GIVEN TASK: Output the material word for word. Leave each picture out.
- - - -
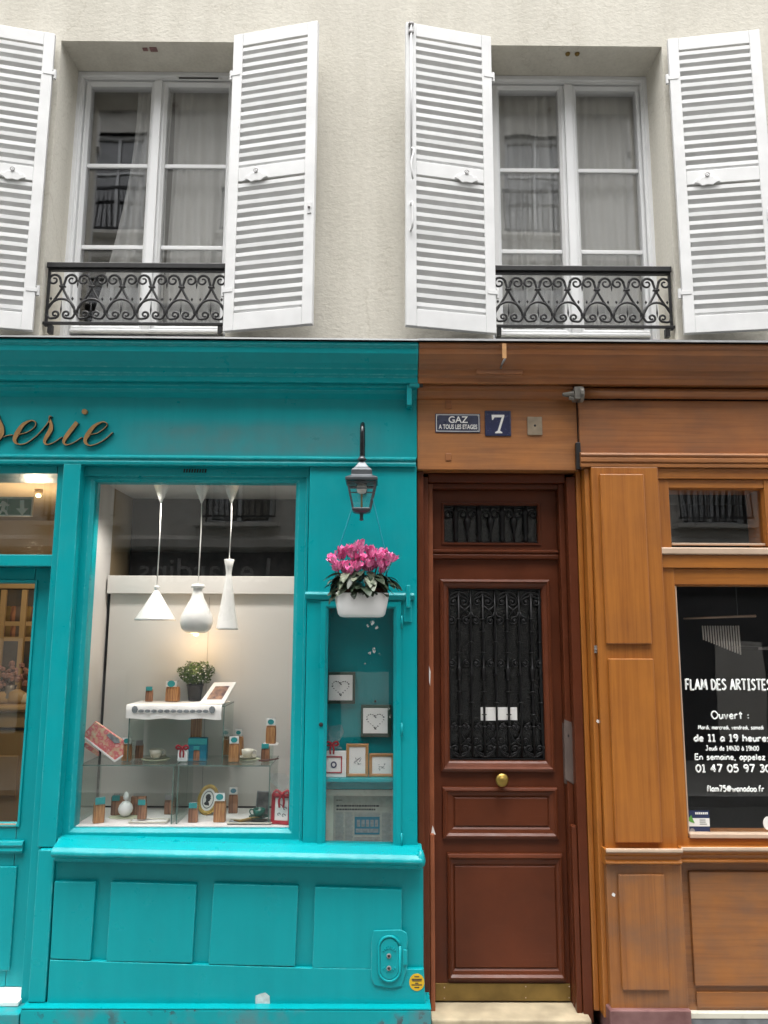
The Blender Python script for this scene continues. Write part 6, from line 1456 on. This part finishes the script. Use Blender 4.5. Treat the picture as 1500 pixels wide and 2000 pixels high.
F += [tuple(range(36)), tuple(range(len(V)-36, len(V)))]
ob('pot', (V, F), POT, pln, local=True, smooth=True)
V, F = [], []
rings = [(hw*.90, .074, H_*.6), (hw*.95, .079, H_+.030), (hw*.92, .076, H_+.032), (hw*.90, .074, H_+.02)]
for a, b, z in rings: V += superring(a, b-.004, z)
for j in range(len(rings)-1): F += [(j*36+i, j*36+(i+1) % 36, (j+1)*36+(i+1) % 36, (j+1)*36+i) for i in range(36)]
F += [tuple(range(36)), tuple(range(len(V)-36, len(V)))]
ob('inner_pot', (V, F), SOIL, pln, local=True, smooth=True)
rnd = random.Random(21)
def leaf_vf(L, w_, curl):
    V, F = [], []; n = 7
    for i in range(n+1):
        f = i/n; ww = w_*math.sin(PI*min(1, f*.93+.05))**.7*(1 if f > .08 else 1.0)
        z = -curl*f*f*L; y = -f*L
        V += [(-ww, y, z+.10*ww), (-ww*.5, y, z+.02*ww), (0, y, z-.05*ww), (ww*.5, y, z+.02*ww), (ww, y, z+.10*ww)]
    for i in range(n): F += [(i*5+k, i*5+k+1, (i+1)*5+k+1, (i+1)*5+k) for k in range(4)]
    return V, F
for k in range(100):
    a = -PI+2*PI*(k+rnd.uniform(-.3, .3))/26 if k < 26 else rnd.uniform(-PI, 0)     # more leaves towards the street
    x = math.cos(a)*hw*1.05*rnd.uniform(.35, 1.1); y = math.sin(a)*.075*rnd.uniform(.5, 1)
    z = H_+rnd.uniform(.03, .125)
    o = ob('leaf', leaf_vf(rnd.uniform(.055, .09), rnd.uniform(.019, .030), rnd.uniform(.25, .9)), LEAFS if rnd.random() < .33 else LEAFD, pln, local=True, smooth=True)
    o.location = (x*.86, y*.85, z-abs(x)*.12); o.rotation_euler = (rnd.uniform(-.25, .45), rnd.uniform(-.35, .35), math.atan2(y*2.0, x*.9)+PI/2+rnd.uniform(-.4, .4))
def bloom():
    V, F = [], []
    for k in range(6):
        a = 2*PI*k/6+rnd.uniform(-.25, .25); w_ = rnd.uniform(.0125, .0175); Lh = rnd.uniform(.030, .042); lean = rnd.uniform(.010, .022); ph = rnd.uniform(0, 6)
        n = len(V)
        for i in range(8):
            f = i/7; rad = .004+lean*f**1.3; ww = w_*math.sin(PI*(.10+.82*f))**.75; tw = a+.45*f
            for s_ in (-1, -.5, 0, .5, 1):
                ruf = .0022*f*math.sin(ph+9*s_+7*f)
                V.append((math.cos(tw)*(rad+ruf)-math.sin(tw)*ww*s_, math.sin(tw)*(rad+ruf)+math.cos(tw)*ww*s_, f*Lh+.004*f*(abs(s_) < .6)-.0035*(1-abs(s_))+ruf))
        for i in range(7): F += [(n+i*5+q, n+i*5+q+1, n+i*5+q+6, n+i*5+q+5) for q in range(4)]
    return V, F
fl = [(660, 1098), (672, 1088), (664, 1078), (680, 1074), (690, 1068), (694, 1080), (706, 1074), (678, 1102), (690, 1098), (702, 1092), (714, 1086), (722, 1072), (728, 1082), (732, 1094), (720, 1100), (742, 1078), (748, 1090), (756, 1082), (762, 1088), (768, 1092), (738, 1104), (712, 1110), (684, 1112), (750, 1100), (668, 1108), (726, 1108), (698, 1104), (757, 1096), (655, 1090), (734, 1070), (745, 1108), (704, 1066)]
fl += [(x+rnd.uniform(-9, 9), y+rnd.uniform(-4, 8)) for x, y in fl[::2]]
pl0 = WORG[pln.name]
for k, (px, py) in enumerate(fl):
    px += rnd.uniform(-3, 3); py += rnd.uniform(-3, 3); Yq = PYc+rnd.uniform(-.085, .04)
    c = P(px-2, py+6, Yq)-pl0
    o = ob('flower', bloom(), PINK, pln, local=True, smooth=True); o.location = c; o.rotation_euler = (rnd.uniform(-.2, .55), rnd.uniform(-.5, .5), rnd.uniform(0, 6)); s_ = rnd.uniform(.95, 1.25); o.scale = (s_, s_, s_)
    ob('flower_stem', tube(cr([c+Vector((0, 0, .004)), c*.8+Vector((0, 0, -.01)), Vector((c.x*.55, c.y*.3, H_+.02))], 4), .0018, 5), SOIL, pln, local=True, smooth=True)
for (x0, y0, x1, y1) in ((690, 985, 655, 1090), (726, 965, 753, 1078)):
    a = P(x0, y0, LY+.05); b = P(x1, y1, PYc+.0)
    ob('hanging_cord', tube([a, (a*.5+b*.5)+Vector((0, 0, -.002)), b, Vector((pcx+(hw*.95 if x1 > 706 else -hw*.95), PYc, pzt))], .0026, 6), STRING, pln, smooth=True)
- - - -
RESULT FOR THIS TASK:
The Blender Python script for this scene continues. Write part 6, from line 1456 on. This part finishes the script. Use Blender 4.5. Treat the picture as 1500 pixels wide and 2000 pixels high.
F += [tuple(range(36)), tuple(range(len(V)-36, len(V)))]
ob('pot', (V, F), POT, pln, local=True, smooth=True)
V, F = [], []
rings = [(hw*.90, .074, H_*.6), (hw*.95, .079, H_+.030), (hw*.92, .076, H_+.032), (hw*.90, .074, H_+.02)]
for a, b, z in rings: V += superring(a, b-.004, z)
for j in range(len(rings)-1): F += [(j*36+i, j*36+(i+1) % 36, (j+1)*36+(i+1) % 36, (j+1)*36+i) for i in range(36)]
F += [tuple(range(36)), tuple(range(len(V)-36, len(V)))]
ob('inner_pot', (V, F), SOIL, pln, local=True, smooth=True)
rnd = random.Random(21)
def leaf_vf(L, w_, curl):
    V, F = [], []; n = 7
    for i in range(n+1):
        f = i/n; ww = w_*math.sin(PI*min(1, f*.93+.05))**.7*(1 if f > .08 else 1.0)
        z = -curl*f*f*L; y = -f*L
        V += [(-ww, y, z+.10*ww), (-ww*.5, y, z+.02*ww), (0, y, z-.05*ww), (ww*.5, y, z+.02*ww), (ww, y, z+.10*ww)]
    for i in range(n): F += [(i*5+k, i*5+k+1, (i+1)*5+k+1, (i+1)*5+k) for k in range(4)]
    return V, F
for k in range(100):
    a = -PI+2*PI*(k+rnd.uniform(-.3, .3))/26 if k < 26 else rnd.uniform(-PI, 0)     # more leaves towards the street
    x = math.cos(a)*hw*1.05*rnd.uniform(.35, 1.1); y = math.sin(a)*.075*rnd.uniform(.5, 1)
    z = H_+rnd.uniform(.03, .125)
    o = ob('leaf', leaf_vf(rnd.uniform(.055, .09), rnd.uniform(.019, .030), rnd.uniform(.25, .9)), LEAFS if rnd.random() < .33 else LEAFD, pln, local=True, smooth=True)
    o.location = (x*.86, y*.85, z-abs(x)*.12); o.rotation_euler = (rnd.uniform(-.25, .45), rnd.uniform(-.35, .35), math.atan2(y*2.0, x*.9)+PI/2+rnd.uniform(-.4, .4))
def bloom():
    V, F = [], []
    for k in range(6):
        a = 2*PI*k/6+rnd.uniform(-.25, .25); w_ = rnd.uniform(.0125, .0175); Lh = rnd.uniform(.030, .042); lean = rnd.uniform(.010, .022); ph = rnd.uniform(0, 6)
        n = len(V)
        for i in range(8):
            f = i/7; rad = .004+lean*f**1.3; ww = w_*math.sin(PI*(.10+.82*f))**.75; tw = a+.45*f
            for s_ in (-1, -.5, 0, .5, 1):
                ruf = .0022*f*math.sin(ph+9*s_+7*f)
                V.append((math.cos(tw)*(rad+ruf)-math.sin(tw)*ww*s_, math.sin(tw)*(rad+ruf)+math.cos(tw)*ww*s_, f*Lh+.004*f*(abs(s_) < .6)-.0035*(1-abs(s_))+ruf))
        for i in range(7): F += [(n+i*5+q, n+i*5+q+1, n+i*5+q+6, n+i*5+q+5) for q in range(4)]
    return V, F
fl = [(660, 1098), (672, 1088), (664, 1078), (680, 1074), (690, 1068), (694, 1080), (706, 1074), (678, 1102), (690, 1098), (702, 1092), (714, 1086), (722, 1072), (728, 1082), (732, 1094), (720, 1100), (742, 1078), (748, 1090), (756, 1082), (762, 1088), (768, 1092), (738, 1104), (712, 1110), (684, 1112), (750, 1100), (668, 1108), (726, 1108), (698, 1104), (757, 1096), (655, 1090), (734, 1070), (745, 1108), (704, 1066)]
fl += [(x+rnd.uniform(-9, 9), y+rnd.uniform(-4, 8)) for x, y in fl[::2]]
pl0 = WORG[pln.name]
for k, (px, py) in enumerate(fl):
    px += rnd.uniform(-3, 3); py += rnd.uniform(-3, 3); Yq = PYc+rnd.uniform(-.085, .04)
    c = P(px-2, py+6, Yq)-pl0
    o = ob('flower', bloom(), PINK, pln, local=True, smooth=True); o.location = c; o.rotation_euler = (rnd.uniform(-.2, .55), rnd.uniform(-.5, .5), rnd.uniform(0, 6)); s_ = rnd.uniform(.95, 1.25); o.scale = (s_, s_, s_)
    ob('flower_stem', tube(cr([c+Vector((0, 0, .004)), c*.8+Vector((0, 0, -.01)), Vector((c.x*.55, c.y*.3, H_+.02))], 4), .0018, 5), SOIL, pln, local=True, smooth=True)
for (x0, y0, x1, y1) in ((690, 985, 655, 1090), (726, 965, 753, 1078)):
    a = P(x0, y0, LY+.05); b = P(x1, y1, PYc+.0)
    ob('hanging_cord', tube([a, (a*.5+b*.5)+Vector((0, 0, -.002)), b, Vector((pcx+(hw*.95 if x1 > 706 else -hw*.95), PYc, pzt))], .0026, 6), STRING, pln, smooth=True)